Un des arguments principaux utilisés par les auteurs du projet est de mentionner : «Le rapporteur a dit.». Le rapporteur a dit ça, le rapporteur a dit que, et comme il nous a dit ci, on pourrait bien changer, et comme il nous a dit ça, on n'aurait rien à modifier...

En vérité, je me demande qui sont «les vilains rapporteurs» dans cette opération.

Deuxièmement, je n'accepte pas ce qui est mentionné à la page 3 à propos des cent députés que nous sommes et qui «ne cherchent jamais à faire servir leurs travaux exclusivement à des intérêts liés à l'argent, comme le laisse supposer le mot «prospérité», mais au contraire qu'ils ne sont guidés que par la morale et le souci du bien-être.».

Je regrette infiniment cette proposition, car, pour parler de la morale, ce n'est pas le lieu. C'est à mauvais escient qu'elle est placée là. C'est un véritable réarmement moral que formulent les auteurs du projet. C'est une espèce de société chiraquienne des valeurs, ou mieux encore celle M. Gingrich. On en appelle à la famille, au respect de l'individu.

Le souci du bien-être : il n'y a guère que dans le pays le mieux en chair du monde que l'on peut ignorer que le bien-être est directement lié à l'argent et à l'activité économique. Non, je ne considère pas comme un défaut le fait de développer l'économie, de créer des emplois productifs, de dégager des profits et d'alimenter ainsi les caisses publiques qui pourront redistribuer ces sommes pour plus d'équité à la communauté. Non, je ne considère pas l'argent comme une tare, comme un moyen obsolète ou immoral.

Si vous désirez faire figurer «au bien et à la prospérité» dans le projet de loi, faites-le ! Mais éviter d'introduire dans le débat un aspect manichéen de bas niveau, du genre les bons contre les mauvais, ceux qui pensent argent contre ceux qui parlent bien-être. Cette pensée est dangereuse, parce que ne laissant aucun espoir au consensus. De plus, elle est d'une telle faiblesse intellectuelle qu'elle ouvre le champ à des batailles bien inutiles.
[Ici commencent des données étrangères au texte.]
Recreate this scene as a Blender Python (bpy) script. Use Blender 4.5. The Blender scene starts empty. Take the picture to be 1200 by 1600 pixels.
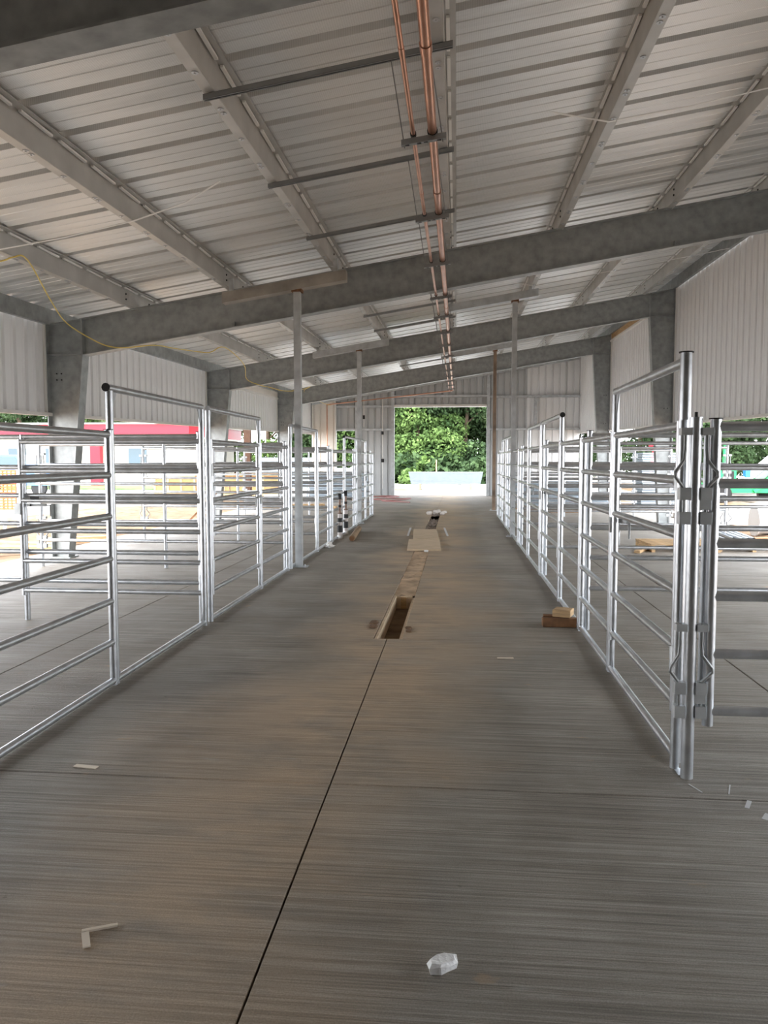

M. Laurent Moutinot (S). Il arrivait autrefois, et il arrive encore dans certains cantons, que l'exhortation soit placée sous le signe des valeurs religieuses. Fort heureusement, ce n'est pas le cas dans notre République, où l'Etat et l'Eglise sont séparés.

Il convient, en revanche, que notre exhortation puisse appeler à nos devoirs, tout en faisant notre unanimité. Il est difficile d'admettre que les termes utilisés dans l'exhortation puissent poser un problème de conscience à l'un ou l'autre des députés.

Contrairement à ce que vous dites, Monsieur Lombard, la distinction entre le bien et le mal est le fondement de la morale. Aussi, je vous renvoie à la «Critique de la raison morale» de Kant.

La prospérité et l'économie ne sont évidemment pas des valeurs négatives. Mais il convient de placer notre exhortation sous la valeur la plus haute qui nous est commune, et cette valeur est incontestablement le bien.

Ce projet est renvoyé à la commission des droits politiques et du règlement du Grand Conseil.